Anti-administration arguments, expected today on the House floor, will assert that the bill paves the way to universal military training. Thus far, UMT has never been able to proceed past debate. Lobby groups, including the National Council Against Conscription and the Methodist Church have been waging write-in battles with the Administration for months.
"Bill Will Be Passed"
Representative Carl Vinson (D-Ga.), chairman of the House Armed Services Committee, has predicted that the bill will be passed without any major change. Representative H. R. Gross (R-Ia.) said last week, though, that the plan "opens the door to UMT."
Under the program, the armed services would be authorized to call 250,000 men between the ages of 17-19 for six months training, provided they agree, to serve seven and a half years in the active reserve.
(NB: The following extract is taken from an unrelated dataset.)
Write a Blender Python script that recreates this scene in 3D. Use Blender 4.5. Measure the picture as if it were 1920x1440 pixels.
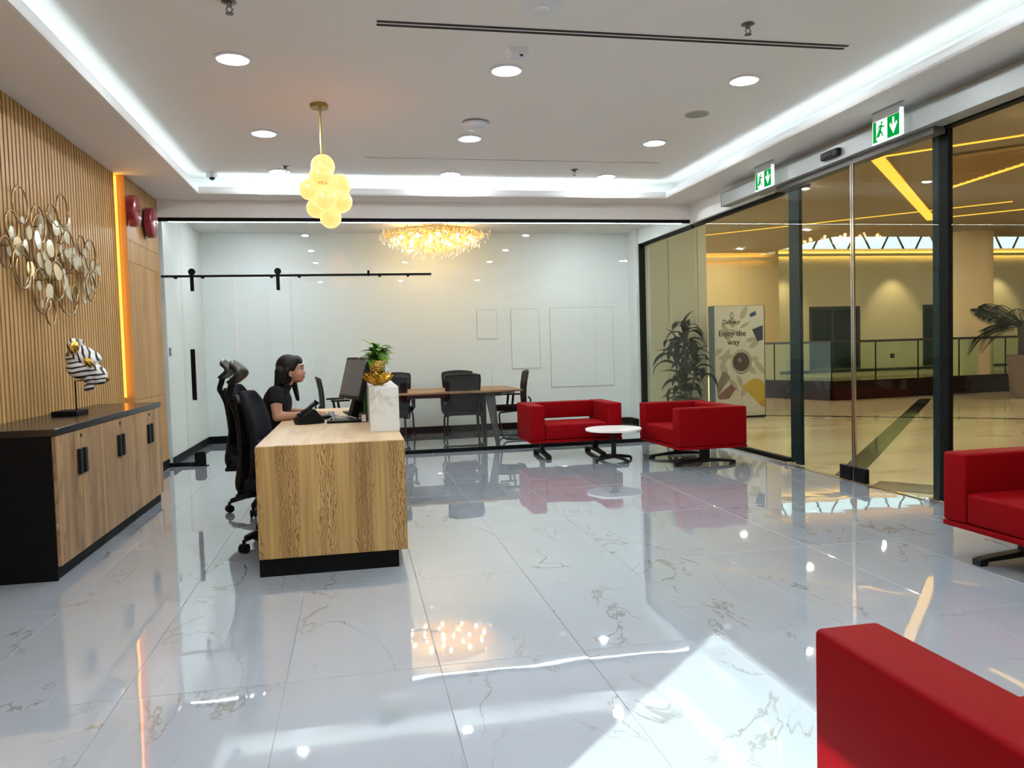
import bpy, bmesh, math, random
from mathutils import Vector, Matrix, Euler
random.seed(7)
PI = math.pi
for o in list(bpy.data.objects): bpy.data.objects.remove(o)
S = bpy.context.scene
C = S.collection
# ------------------------------------------------------------------ camera
CAMH = 1.30
_yaw, _pitch, _roll, _f = 0.196232414, -0.0465214777, -0.027990451, 1473.92
cy, sy = math.cos(_yaw), math.sin(_yaw)
fw = Vector((sy*math.cos(_pitch), cy*math.cos(_pitch), math.sin(_pitch)))
rt = Vector((cy, -sy, 0)); up = rt.cross(fw)
r2 = math.cos(_roll)*rt + math.sin(_roll)*up
u2 = r2.cross(fw)
cam = bpy.data.cameras.new('camera'); co = bpy.data.objects.new('camera', cam); C.objects.link(co)
M = Matrix((r2, u2, -fw)).transposed().to_4x4(); M.translation = (0, 0, CAMH)
co.matrix_world = M
cam.sensor_fit = 'HORIZONTAL'; cam.sensor_width = 36; cam.lens = 36*_f/1920; cam.clip_start = .05; cam.clip_end = 200
S.camera = co
# ------------------------------------------------------------------ world, sun, exposure
W = bpy.data.worlds.new('sky'); S.world = W; W.use_nodes = True
wn = W.node_tree; wn.nodes.clear()
_o = wn.nodes.new('ShaderNodeOutputWorld'); _b = wn.nodes.new('ShaderNodeBackground')
_b.inputs['Color'].default_value = (.80, .92, .95, 1); _b.inputs['Strength'].default_value = 1.1
wn.links.new(_b.outputs[0], _o.inputs[0])
SUN_E = 0.50          # tan(elevation)
sl = bpy.data.lights.new('sun', 'SUN'); sl.energy = 9; sl.angle = .006; sl.color = (.90, 1, .93)
so = bpy.data.objects.new('sun', sl); C.objects.link(so); so.location = (-6, -5, 6)
so.rotation_euler = Vector((.7071, .7071, -SUN_E)).to_track_quat('-Z', 'Y').to_euler()
VS = S.view_settings
VS.view_transform = 'Standard'; VS.look = 'None'; VS.exposure = 0.3; VS.gamma = 1; VS.use_curve_mapping = False
# light levels
L_DOWN, L_COVE, L_PEND, L_AMBER = 560, 9.5, 2.0, 7.0
# ------------------------------------------------------------------ materials
MATS = {}
def nt(name):
    m = bpy.data.materials.new(name); m.use_nodes = True; MATS[name] = m
    n = m.node_tree.nodes; b = n.get('Principled BSDF'); return m, n, m.node_tree.links, b
def P(name, col, rough=.5, metal=0, emit=None, es=0, spec=.5, noise=0, nscale=20, bump=0, bscale=60, alpha=1, coat=0):
    m, n, l, b = nt(name)
    b.inputs['Base Color'].default_value = (*col, 1); b.inputs['Roughness'].default_value = rough
    b.inputs['Metallic'].default_value = metal; b.inputs['Specular IOR Level'].default_value = spec
    b.inputs['Alpha'].default_value = alpha; b.inputs['Coat Weight'].default_value = coat
    if emit: b.inputs['Emission Color'].default_value = (*emit, 1); b.inputs['Emission Strength'].default_value = es
    tc = n.new('ShaderNodeTexCoord')
    if noise:
        t = n.new('ShaderNodeTexNoise'); t.inputs['Scale'].default_value = nscale; t.inputs['Detail'].default_value = 4
        l.new(tc.outputs['Object'], t.inputs['Vector'])
        mx = n.new('ShaderNodeMix'); mx.data_type = 'RGBA'
        mx.inputs[6].default_value = (*[c*(1-noise) for c in col], 1); mx.inputs[7].default_value = (*[min(1, c*(1+noise)) for c in col], 1)
        l.new(t.outputs['Fac'], mx.inputs[0]); l.new(mx.outputs[2], b.inputs['Base Color'])
    if bump:
        t = n.new('ShaderNodeTexNoise'); t.inputs['Scale'].default_value = bscale; t.inputs['Detail'].default_value = 3
        l.new(tc.outputs['Object'], t.inputs['Vector'])
        bp = n.new('ShaderNodeBump'); bp.inputs['Strength'].default_value = bump; bp.inputs['Distance'].default_value = .004
        l.new(t.outputs['Fac'], bp.inputs['Height']); l.new(bp.outputs[0], b.inputs['Normal'])
    return m
def emis(name, col, s):
    m, n, l, b = nt(name); n.remove(b)
    e = n.new('ShaderNodeEmission'); e.inputs[0].default_value = (*col, 1); e.inputs[1].default_value = s
    l.new(e.outputs[0], n['Material Output'].inputs[0]); return m
def glass(name, tint=(.96, .98, .97), r0=.05, graze=1.0):
    """thin clear sheet: transparent, with Fresnel-like mirror reflection that grows at grazing angles"""
    m, n, l, b = nt(name); n.remove(b)
    lw = n.new('ShaderNodeLayerWeight'); lw.inputs['Blend'].default_value = .5
    pw = n.new('ShaderNodeMath'); pw.operation = 'POWER'; pw.inputs[1].default_value = 5; l.new(lw.outputs['Facing'], pw.inputs[0])
    ma = n.new('ShaderNodeMath'); ma.operation = 'MULTIPLY_ADD'; ma.inputs[1].default_value = (1-r0)*graze; ma.inputs[2].default_value = r0
    l.new(pw.outputs[0], ma.inputs[0])
    t = n.new('ShaderNodeBsdfTransparent'); t.inputs[0].default_value = (*tint, 1)
    g = n.new('ShaderNodeBsdfGlossy'); g.inputs['Roughness'].default_value = .0
    mx = n.new('ShaderNodeMixShader'); l.new(ma.outputs[0], mx.inputs[0]); l.new(t.outputs[0], mx.inputs[1]); l.new(g.outputs[0], mx.inputs[2])
    l.new(mx.outputs[0], n['Material Output'].inputs[0]); return m
def N(n, t, **kw):
    x = n.new(t)
    for k, v in kw.items(): setattr(x, k, v)
    return x
def mixc(n, l, fac, a, b):
    mx = n.new('ShaderNodeMix'); mx.data_type = 'RGBA'
    l.new(fac, mx.inputs[0])
    for i, v in ((6, a), (7, b)):
        if isinstance(v, tuple): mx.inputs[i].default_value = (*v, 1)
        else: l.new(v, mx.inputs[i])
    return mx.outputs[2]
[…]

This would, in effect, reduce their active service by 18 months.
The President, by the new plan, would be authorized to call up to a million of these reservists into active duty without consulting Congress in an emergency.
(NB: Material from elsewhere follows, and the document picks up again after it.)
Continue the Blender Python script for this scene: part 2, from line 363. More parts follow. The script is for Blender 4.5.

Plan "Violates American Right"
The main points against the plan are that it is UMT "in disguise"; that it "tells the world the United States is turning toward military solutions for international problems"; and "it violates our American right of the individual to make his own decisions in a democratic society."
The local pacifist group, which distributed leaflets at the University yesterday urging students to write their Congressman, is the Greater Boston Committee to Oppose UMT. Butcher is also a member of this group.